Twitter Bots: Why You Don’t Always Get What You Want When You Pay to Play

Twitter bots may get you more followers and retweets, but artificial influence isn’t a healthy indicator of marketing performance.

In this age of influencer marketing, in which followers and retweets are all-important indicators of marketing success, a new phenomenon is emerging: Twitter bots.  

According to a recent New York Times article, these computer programs are generally run by “shadowy companies that sell Twitter followers and retweets to celebrities, businesses, and anyone who wants to appear more popular or exert influence online.”

These bots essentially constitute large-scale identity theft, as they use the personal data — including names, profile pictures, and hometowns — of real twitter users. According to recent research from the University of Southern California and Indiana University, “as many as 48 million of Twitter’s reported active users — nearly 15% — are automated accounts designed to simulate real people.” Bot producers count on the economy of online influence, with businesses desperate to monetize a mass audience.

Why are Twitter bots around?

The temptation for businesses to buy followers is strong. Amplification bots, the specific type of Twitter bot most often favored by businesses, promise follows, retweets, and likes for those who buy them, boosting the visibility and “amplifying” the influence of buyers.

“This virtual status is a real-world currency,” say the New York Times writers, as follower counts play a role in determining “how potential customers evaluate businesses or products.”

But as tempting as it may be, paying for followers can get you a lot more — or less — than you bargained for.

The bad news

For one thing, Twitter and other social media sites explicitly forbid buying or selling followers or retweets. While social media companies are more apt to penalize sellers than buyers, if you’re paying for followers, your business is engaging in what can best be described as shady practices.

While companies that sell bots describe their services as legitimate, these claims are shaky at best. They often promise “discretion,” but there’s no guarantee that their client records will remain private.

“It’s fraud,” says British rower and Olympic gold medalist James Cracknell, who regrets purchasing 50,000 followers. “People who judge by how many likes or how many followers, it’s not a healthy thing.”

The bottom line

Cracknell’s statement points to an important, though often overlooked truth about influencer marketing: While quantity of followers and amplification may be fruitful in the short-term, artificial influence isn’t a healthy indicator of market performance.
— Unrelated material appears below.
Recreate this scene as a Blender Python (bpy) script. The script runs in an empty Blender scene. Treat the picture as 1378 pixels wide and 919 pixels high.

It will ultimately be detrimental to your reputation, a far more important and illusive currency than followers.

“I tell anyone and everyone who ever asks that it’s a total scam,” says Marcus Holmlund, a freelance writer formerly tasked with buying followers for an international modeling agency. “It won’t boost their engagement.”

And there’s the bottom line: While businesses are under constant pressure to increase their social media presence, and bots carry a powerful lure, they are ultimately an ineffective scam.